A tarefa de Biden também é simples: mostrar que tem a presença de espírito para ser o presidente moderado que diz que será, esvaziando assim a afirmação de Trump de que ele é “uma marionete indefesa da esquerda radical”. 

Reagan é o exemplo que Biden deveria querer imitar. Ao passar no teste da lucidez – “lá vem o senhor de novo” era a resposta jovial de Reagan toda vez que Carter o pintava como um extremista – ele deu a milhões de indecisos a confiança para votar nele. 

Reagan encerrou o único debate com Carter olhando para a câmara e perguntando: “Você está em situação melhor do que estava quatro anos atrás?” A resposta em 1980, evidentemente, era não. A pergunta tem o mesmo grau de relevância para os americanos hoje. 

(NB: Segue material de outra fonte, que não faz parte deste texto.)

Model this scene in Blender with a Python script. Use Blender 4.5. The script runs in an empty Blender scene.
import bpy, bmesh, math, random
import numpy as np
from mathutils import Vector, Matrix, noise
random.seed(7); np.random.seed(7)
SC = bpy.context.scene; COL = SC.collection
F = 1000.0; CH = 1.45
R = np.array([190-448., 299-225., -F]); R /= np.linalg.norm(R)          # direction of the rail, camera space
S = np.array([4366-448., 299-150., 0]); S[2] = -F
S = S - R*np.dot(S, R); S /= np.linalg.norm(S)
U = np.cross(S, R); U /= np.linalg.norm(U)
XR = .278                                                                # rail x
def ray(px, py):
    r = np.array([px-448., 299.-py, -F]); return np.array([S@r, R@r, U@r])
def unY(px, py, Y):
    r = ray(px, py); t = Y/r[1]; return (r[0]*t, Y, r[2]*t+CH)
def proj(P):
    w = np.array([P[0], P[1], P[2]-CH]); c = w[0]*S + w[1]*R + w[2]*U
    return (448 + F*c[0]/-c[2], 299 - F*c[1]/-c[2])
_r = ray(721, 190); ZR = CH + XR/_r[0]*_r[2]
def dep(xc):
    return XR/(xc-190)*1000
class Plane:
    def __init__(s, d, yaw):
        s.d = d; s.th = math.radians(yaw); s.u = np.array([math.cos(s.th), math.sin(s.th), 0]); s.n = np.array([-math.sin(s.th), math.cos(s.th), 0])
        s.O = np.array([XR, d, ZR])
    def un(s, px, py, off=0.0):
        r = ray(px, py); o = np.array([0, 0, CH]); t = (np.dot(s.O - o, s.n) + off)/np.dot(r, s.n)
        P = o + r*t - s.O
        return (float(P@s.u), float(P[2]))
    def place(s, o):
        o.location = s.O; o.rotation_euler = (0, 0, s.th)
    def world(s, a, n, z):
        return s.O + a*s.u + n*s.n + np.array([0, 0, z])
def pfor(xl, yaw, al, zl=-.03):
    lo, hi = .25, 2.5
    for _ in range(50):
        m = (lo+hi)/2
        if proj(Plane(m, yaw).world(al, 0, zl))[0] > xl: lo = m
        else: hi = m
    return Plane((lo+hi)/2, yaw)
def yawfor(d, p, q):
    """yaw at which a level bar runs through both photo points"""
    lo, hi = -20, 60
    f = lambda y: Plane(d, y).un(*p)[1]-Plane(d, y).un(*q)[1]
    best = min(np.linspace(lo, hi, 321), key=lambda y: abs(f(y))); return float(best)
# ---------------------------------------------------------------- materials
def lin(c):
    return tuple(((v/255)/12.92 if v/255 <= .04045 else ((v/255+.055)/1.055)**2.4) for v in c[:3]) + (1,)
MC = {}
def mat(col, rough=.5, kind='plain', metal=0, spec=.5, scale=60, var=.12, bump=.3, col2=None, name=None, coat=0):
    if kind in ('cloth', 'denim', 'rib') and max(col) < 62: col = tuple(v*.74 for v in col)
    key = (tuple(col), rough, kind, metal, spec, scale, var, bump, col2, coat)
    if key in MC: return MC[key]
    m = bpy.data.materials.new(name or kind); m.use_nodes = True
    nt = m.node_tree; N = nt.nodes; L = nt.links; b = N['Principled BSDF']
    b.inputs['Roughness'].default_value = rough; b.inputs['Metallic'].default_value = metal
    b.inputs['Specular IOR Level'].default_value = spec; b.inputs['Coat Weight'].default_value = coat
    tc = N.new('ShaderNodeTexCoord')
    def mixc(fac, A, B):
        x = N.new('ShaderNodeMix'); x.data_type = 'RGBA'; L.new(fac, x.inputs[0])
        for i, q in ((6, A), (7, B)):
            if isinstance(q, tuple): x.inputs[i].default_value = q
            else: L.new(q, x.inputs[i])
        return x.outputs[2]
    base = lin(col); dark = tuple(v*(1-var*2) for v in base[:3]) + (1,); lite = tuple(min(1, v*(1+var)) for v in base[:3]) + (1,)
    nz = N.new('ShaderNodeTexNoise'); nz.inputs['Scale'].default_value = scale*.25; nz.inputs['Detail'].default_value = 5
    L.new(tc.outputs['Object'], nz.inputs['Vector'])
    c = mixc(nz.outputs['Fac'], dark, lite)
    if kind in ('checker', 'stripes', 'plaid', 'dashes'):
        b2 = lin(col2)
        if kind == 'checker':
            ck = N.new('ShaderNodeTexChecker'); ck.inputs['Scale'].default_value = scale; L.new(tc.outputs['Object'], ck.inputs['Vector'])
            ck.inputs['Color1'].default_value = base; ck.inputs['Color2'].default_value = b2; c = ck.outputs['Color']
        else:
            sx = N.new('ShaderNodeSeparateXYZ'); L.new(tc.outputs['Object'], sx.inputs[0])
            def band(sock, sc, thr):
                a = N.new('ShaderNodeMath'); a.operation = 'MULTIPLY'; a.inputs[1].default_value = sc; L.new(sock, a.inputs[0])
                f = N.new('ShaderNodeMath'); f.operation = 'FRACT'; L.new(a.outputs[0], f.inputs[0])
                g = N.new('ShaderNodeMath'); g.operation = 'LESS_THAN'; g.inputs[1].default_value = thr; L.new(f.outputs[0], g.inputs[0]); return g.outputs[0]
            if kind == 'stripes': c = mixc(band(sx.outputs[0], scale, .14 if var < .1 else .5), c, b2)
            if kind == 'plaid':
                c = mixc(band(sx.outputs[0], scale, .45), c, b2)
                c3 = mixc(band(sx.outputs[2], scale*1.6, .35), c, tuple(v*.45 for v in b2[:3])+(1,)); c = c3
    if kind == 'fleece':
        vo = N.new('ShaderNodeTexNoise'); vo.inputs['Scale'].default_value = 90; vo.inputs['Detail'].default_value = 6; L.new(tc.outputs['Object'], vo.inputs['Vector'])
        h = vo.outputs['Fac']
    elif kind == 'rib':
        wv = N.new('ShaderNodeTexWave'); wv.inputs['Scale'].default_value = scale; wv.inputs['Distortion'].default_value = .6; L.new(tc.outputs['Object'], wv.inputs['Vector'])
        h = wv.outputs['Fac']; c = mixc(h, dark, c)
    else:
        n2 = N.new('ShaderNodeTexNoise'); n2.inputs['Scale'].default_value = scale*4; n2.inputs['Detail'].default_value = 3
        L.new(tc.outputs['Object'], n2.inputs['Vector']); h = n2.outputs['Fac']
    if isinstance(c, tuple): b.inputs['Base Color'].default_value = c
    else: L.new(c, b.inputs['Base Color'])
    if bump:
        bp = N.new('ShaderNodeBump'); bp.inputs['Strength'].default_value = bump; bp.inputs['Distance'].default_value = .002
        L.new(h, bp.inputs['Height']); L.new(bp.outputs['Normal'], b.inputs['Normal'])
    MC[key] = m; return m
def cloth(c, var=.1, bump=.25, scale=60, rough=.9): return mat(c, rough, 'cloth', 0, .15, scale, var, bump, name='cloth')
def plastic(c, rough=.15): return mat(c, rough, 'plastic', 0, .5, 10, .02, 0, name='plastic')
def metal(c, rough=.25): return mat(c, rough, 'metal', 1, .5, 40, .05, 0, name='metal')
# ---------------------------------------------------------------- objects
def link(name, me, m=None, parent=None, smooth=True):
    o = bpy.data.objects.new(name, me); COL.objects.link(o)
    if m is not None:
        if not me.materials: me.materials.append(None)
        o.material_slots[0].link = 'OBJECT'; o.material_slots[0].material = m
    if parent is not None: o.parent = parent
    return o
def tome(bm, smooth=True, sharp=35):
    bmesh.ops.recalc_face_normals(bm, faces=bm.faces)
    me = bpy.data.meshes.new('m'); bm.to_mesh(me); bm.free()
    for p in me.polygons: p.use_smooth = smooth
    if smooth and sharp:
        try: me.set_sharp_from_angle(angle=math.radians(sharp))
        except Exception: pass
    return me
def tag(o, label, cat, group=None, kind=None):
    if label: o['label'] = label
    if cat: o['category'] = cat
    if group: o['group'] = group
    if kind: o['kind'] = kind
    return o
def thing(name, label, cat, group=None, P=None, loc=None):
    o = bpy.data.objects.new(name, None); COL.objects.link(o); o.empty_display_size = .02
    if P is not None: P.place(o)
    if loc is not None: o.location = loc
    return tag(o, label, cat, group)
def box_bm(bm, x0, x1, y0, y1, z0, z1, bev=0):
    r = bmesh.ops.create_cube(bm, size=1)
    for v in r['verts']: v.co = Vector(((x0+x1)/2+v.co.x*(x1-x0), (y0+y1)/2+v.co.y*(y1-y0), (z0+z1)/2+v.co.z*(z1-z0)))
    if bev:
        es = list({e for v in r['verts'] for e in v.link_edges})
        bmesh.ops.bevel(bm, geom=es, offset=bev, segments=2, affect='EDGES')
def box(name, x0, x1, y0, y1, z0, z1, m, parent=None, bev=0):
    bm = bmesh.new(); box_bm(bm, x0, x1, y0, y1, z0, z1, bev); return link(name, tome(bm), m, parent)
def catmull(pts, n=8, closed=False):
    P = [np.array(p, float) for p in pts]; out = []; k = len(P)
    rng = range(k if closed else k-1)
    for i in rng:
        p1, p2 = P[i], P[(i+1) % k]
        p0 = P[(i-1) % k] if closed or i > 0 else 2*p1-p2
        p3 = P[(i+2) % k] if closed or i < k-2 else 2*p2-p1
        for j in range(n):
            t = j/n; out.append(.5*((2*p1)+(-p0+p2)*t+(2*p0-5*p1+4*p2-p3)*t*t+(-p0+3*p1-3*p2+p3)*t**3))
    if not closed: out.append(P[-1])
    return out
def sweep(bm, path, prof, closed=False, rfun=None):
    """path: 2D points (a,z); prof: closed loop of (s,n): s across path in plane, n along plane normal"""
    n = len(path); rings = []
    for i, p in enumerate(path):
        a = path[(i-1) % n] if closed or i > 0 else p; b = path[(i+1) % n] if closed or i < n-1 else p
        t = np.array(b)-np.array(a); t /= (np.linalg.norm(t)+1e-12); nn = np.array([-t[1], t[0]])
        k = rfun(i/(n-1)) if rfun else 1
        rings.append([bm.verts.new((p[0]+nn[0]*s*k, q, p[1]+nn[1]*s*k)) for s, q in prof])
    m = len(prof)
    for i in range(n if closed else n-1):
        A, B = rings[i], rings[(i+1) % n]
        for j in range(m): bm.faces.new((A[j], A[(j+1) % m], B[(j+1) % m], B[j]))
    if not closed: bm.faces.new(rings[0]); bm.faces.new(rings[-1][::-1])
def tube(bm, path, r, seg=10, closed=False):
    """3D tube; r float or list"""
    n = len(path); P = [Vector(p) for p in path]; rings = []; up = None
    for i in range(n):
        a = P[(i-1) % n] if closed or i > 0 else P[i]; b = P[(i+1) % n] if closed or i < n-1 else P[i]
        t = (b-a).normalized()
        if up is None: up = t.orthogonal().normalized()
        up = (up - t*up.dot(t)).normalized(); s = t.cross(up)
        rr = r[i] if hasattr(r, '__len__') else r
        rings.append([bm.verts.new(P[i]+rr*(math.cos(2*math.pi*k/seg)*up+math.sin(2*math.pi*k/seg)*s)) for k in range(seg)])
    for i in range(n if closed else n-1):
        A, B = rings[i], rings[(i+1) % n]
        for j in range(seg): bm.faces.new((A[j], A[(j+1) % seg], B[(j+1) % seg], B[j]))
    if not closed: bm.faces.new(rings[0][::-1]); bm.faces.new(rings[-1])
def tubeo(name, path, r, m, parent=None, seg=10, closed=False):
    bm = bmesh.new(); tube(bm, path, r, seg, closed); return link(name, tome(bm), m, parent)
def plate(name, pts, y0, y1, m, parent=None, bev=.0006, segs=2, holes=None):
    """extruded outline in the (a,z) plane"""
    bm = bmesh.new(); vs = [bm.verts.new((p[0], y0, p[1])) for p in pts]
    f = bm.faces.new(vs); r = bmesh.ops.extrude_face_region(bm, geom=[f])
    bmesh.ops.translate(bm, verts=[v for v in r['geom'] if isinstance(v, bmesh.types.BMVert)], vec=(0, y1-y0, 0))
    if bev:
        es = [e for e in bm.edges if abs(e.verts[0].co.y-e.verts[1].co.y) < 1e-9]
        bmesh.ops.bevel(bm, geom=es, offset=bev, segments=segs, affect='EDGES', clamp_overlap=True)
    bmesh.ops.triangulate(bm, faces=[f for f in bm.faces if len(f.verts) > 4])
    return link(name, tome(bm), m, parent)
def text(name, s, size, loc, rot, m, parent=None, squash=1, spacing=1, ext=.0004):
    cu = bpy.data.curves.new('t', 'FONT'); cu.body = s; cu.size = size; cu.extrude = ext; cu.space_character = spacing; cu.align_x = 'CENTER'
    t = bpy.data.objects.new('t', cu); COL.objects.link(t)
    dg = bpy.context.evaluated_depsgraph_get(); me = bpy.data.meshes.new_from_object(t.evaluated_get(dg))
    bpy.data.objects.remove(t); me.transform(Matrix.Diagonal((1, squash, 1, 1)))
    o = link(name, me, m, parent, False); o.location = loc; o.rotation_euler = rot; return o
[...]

Não há dois candidatos à reeleição mais diferentes do que Carter e Trump. A cultura da civilidade que Biden quer restabelecer foi enterrada na última eleição. 

Nos debates de 2016, Trump ameaçou prender Hillary Clinton caso fosse eleito. Ele disse que ela tinha “ódio no coração” e que foi quem possibilitou o suposto assédio sexual praticado por seu marido – Trump convidou quatro mulheres que fizeram acusações contra Bill Clinton a irem ao segundo debate, embora seus esforços para colocá-las na área VIP tenham sido frustrados. 

Ele pareceu não ter a menor ideia do que significava o compromisso de uma potência nuclear de não usar armas nucleares a não ser se atacada primeiro por armas nucleares inimigas e afirmou mentirosamente que os EUA deixaram entrar milhões de refugiados sírios. Qualquer desses erros poderia ter derrubado um candidato em uma era anterior.